Hard Trignometric Derivative Problem

[fernanhen]

Homework Statement

Find the derivative of sin(tan(square root of sinx))

Homework Equations

derivative of:

sin=cos
tan=sec squared
sinx=cosx

The Attempt at a Solution

cos(tan(square root of sinx))(sin(sec^2(1/2sinx)^-1/2(cosx))

So I did the derivative of the sin, left what's inside the parenthesis alone.

Then left sin alone, and did the chain rule inside. I'm not sure if I should also have used the product rule as well.

Help

 

[SammyS]

Homework Statement

Find the derivative of sin(tan(square root of sinx))

Homework Equations

derivative of:

sin=cos
tan=sec squared
sinx=cosx

The Attempt at a Solution

cos(tan(square root of sinx))(sin(sec^2(1/2sinx)^-1/2(cosx))

So I did the derivative of the sin, left what's inside the parenthesis alone.

[STRIKE]Then left sin alone[/STRIKE], and did the chain rule inside. I'm not sure if I should also have used the product rule as well.

Help

Drop the sine that I crossed out. There are other errors too.

\displaystyle \frac{d}{dx}f\left(g\left(h(x)\right)\right)= f'\left(g\left(h(x)\right)\right)\cdot g'\left(h(x)\right)\cdot h'(x)

Added in Edit:
There are four functions nested.

Therefore, \displaystyle \frac{d}{dx}w\left(f\left(g\left(h(x)\right)\right)\right)= w'\left(f\left(g\left(h(x)\right)\right)\right) \cdot f'\left(g\left(h(x)\right)\right)\cdot g'\left(h(x)\right)\cdot h'(x)

 

[cepheid]

Nope, you don't need the product rule, because there is no multiplication of anything by anything else here.

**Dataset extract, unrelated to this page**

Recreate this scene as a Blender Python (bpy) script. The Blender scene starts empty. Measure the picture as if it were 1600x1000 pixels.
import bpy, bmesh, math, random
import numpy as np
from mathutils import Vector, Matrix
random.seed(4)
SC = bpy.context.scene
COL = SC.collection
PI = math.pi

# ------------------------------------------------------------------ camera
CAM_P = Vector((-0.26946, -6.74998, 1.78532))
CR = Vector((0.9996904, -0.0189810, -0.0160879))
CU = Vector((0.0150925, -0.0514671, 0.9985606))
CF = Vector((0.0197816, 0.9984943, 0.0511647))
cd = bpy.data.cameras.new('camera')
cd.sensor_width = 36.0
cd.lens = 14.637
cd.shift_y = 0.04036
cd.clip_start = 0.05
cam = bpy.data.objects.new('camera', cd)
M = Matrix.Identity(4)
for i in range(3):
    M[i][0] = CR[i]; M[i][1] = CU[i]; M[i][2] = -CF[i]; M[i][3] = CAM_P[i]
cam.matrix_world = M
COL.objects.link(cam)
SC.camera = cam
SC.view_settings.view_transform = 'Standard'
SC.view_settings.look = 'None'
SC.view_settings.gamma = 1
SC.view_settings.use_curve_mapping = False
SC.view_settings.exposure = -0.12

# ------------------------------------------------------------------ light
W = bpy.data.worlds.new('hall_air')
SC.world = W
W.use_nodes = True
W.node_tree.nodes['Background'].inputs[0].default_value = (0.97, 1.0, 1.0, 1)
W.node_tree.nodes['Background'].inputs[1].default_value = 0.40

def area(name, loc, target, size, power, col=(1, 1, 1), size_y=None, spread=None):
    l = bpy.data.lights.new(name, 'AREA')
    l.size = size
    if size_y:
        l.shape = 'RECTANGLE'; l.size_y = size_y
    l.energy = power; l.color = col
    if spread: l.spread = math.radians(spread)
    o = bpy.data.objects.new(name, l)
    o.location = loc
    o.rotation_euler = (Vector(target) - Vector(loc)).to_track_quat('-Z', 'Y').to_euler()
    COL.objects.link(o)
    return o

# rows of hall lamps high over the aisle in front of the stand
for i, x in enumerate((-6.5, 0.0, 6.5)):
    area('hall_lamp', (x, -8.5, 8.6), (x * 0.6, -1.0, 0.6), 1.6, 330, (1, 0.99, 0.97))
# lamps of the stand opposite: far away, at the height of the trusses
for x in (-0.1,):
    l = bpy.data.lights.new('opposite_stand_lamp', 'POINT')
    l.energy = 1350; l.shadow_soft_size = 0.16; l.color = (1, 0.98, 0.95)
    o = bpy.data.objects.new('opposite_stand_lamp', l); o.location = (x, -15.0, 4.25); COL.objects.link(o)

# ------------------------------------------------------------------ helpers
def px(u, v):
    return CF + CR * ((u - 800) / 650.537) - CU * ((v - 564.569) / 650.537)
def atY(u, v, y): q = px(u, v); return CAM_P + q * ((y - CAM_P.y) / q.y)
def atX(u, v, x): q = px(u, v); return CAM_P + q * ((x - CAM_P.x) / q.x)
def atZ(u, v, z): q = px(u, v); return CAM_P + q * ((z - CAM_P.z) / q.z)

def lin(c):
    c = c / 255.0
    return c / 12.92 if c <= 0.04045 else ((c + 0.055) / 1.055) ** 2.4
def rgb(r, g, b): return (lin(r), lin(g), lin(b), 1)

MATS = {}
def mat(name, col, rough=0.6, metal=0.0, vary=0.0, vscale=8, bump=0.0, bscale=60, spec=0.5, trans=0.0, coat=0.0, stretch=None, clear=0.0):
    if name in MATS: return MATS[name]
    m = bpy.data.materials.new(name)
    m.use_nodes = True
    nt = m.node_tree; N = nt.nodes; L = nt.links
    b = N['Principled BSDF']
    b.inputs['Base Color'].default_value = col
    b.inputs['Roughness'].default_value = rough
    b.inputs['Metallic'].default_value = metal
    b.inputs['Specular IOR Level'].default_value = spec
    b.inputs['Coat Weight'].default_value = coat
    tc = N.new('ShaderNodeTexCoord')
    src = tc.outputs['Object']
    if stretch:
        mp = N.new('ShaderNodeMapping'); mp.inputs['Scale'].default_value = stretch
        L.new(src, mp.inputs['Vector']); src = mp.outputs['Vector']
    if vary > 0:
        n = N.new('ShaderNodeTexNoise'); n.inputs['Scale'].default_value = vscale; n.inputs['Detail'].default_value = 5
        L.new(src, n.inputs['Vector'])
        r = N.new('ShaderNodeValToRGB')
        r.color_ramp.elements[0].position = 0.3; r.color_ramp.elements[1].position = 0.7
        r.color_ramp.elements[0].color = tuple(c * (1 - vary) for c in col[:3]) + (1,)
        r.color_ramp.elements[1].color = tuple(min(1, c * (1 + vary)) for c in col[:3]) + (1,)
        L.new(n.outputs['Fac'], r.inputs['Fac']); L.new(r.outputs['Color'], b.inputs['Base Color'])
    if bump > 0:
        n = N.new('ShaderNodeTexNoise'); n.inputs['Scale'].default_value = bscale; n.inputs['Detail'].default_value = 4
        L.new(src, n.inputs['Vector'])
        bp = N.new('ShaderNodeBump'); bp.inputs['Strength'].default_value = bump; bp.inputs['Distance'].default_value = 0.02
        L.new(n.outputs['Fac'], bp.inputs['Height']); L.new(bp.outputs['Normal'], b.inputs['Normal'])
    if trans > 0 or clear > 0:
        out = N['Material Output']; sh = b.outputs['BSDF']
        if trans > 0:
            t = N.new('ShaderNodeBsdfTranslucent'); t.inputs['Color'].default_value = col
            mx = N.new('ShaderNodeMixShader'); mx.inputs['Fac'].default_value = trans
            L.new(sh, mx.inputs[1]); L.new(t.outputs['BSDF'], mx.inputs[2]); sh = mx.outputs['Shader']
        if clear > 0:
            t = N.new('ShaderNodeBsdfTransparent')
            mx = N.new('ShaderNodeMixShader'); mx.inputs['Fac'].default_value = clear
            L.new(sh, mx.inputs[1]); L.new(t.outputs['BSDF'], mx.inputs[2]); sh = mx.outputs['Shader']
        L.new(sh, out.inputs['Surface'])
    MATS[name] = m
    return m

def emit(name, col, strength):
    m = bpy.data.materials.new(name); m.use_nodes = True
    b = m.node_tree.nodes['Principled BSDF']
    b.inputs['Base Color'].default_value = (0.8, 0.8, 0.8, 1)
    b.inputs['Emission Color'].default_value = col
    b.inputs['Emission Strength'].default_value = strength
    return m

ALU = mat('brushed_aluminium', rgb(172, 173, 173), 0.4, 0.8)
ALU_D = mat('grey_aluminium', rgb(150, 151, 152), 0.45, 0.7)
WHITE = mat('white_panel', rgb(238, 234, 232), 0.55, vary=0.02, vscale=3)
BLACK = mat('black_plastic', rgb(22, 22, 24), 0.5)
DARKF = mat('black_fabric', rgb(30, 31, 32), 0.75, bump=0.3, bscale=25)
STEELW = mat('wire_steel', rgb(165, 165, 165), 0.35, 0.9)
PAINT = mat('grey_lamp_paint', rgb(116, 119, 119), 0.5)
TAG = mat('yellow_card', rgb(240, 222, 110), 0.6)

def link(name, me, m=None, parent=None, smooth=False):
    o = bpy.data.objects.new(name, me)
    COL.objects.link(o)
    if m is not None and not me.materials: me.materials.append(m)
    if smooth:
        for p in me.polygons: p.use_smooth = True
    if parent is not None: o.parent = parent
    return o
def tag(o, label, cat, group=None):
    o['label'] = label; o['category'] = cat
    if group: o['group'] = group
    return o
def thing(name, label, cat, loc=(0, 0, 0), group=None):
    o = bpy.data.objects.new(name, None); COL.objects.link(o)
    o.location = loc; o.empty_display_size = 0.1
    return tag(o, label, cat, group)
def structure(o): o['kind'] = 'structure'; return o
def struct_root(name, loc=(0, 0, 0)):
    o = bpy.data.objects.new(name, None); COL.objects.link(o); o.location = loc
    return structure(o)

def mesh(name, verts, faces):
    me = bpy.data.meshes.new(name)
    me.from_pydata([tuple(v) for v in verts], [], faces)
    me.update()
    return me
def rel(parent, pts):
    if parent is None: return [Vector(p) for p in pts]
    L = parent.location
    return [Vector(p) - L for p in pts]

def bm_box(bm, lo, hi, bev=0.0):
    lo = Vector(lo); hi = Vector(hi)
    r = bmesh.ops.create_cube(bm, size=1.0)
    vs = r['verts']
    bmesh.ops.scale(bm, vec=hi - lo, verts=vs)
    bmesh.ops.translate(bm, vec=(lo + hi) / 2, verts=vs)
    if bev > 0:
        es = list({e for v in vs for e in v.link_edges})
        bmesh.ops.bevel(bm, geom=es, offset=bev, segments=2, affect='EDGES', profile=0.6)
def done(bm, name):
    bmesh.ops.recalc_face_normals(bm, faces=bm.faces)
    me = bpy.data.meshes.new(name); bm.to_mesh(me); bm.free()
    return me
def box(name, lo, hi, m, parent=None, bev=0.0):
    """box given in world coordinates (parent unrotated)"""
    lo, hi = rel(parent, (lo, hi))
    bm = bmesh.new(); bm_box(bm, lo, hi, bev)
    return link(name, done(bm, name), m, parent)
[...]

There are no products of functions. You have a composition of functions (i.e. a function of a function etc), which means that the chain rule is exactly what you need. To help keep track of everything, it might be useful to do some substitutions. Start with the innermost function and work your way out.

Let y = sin x

let u = √y

let v = tan u

let w = sin v

So we have a composition of functions since w = w(v) = w( v(u) ) = w( v( u(y) ) )

= w( v( u( y(x) ) ) )

It's function of a function of a function of a function. So the chain rule says that:$$\frac{dw}{dx} = \frac{dw}{dv}\frac{dv}{du}\frac{du}{dy}\frac{dy}{dx}$$So all you have to do is evaluate these four derivatives separately and then multiply them together.

 

[dimension10]

Homework Statement

Find the derivative of sin(tan(square root of sinx))

Homework Equations

derivative of:

sin=cos
tan=sec squared
sinx=cosx

The Attempt at a Solution

cos(tan(square root of sinx))(sin(sec^2(1/2sinx)^-1/2(cosx))

So I did the derivative of the sin, left what's inside the parenthesis alone.

Then left sin alone, and did the chain rule inside. I'm not sure if I should also have used the product rule as well.

Help

Just do the multi-function chain rule (is that what its called?). Not the multi-variable chain rule, the multifunction chain rule.

dy/dt=dy/df df/dg dg/dh ... dp/dt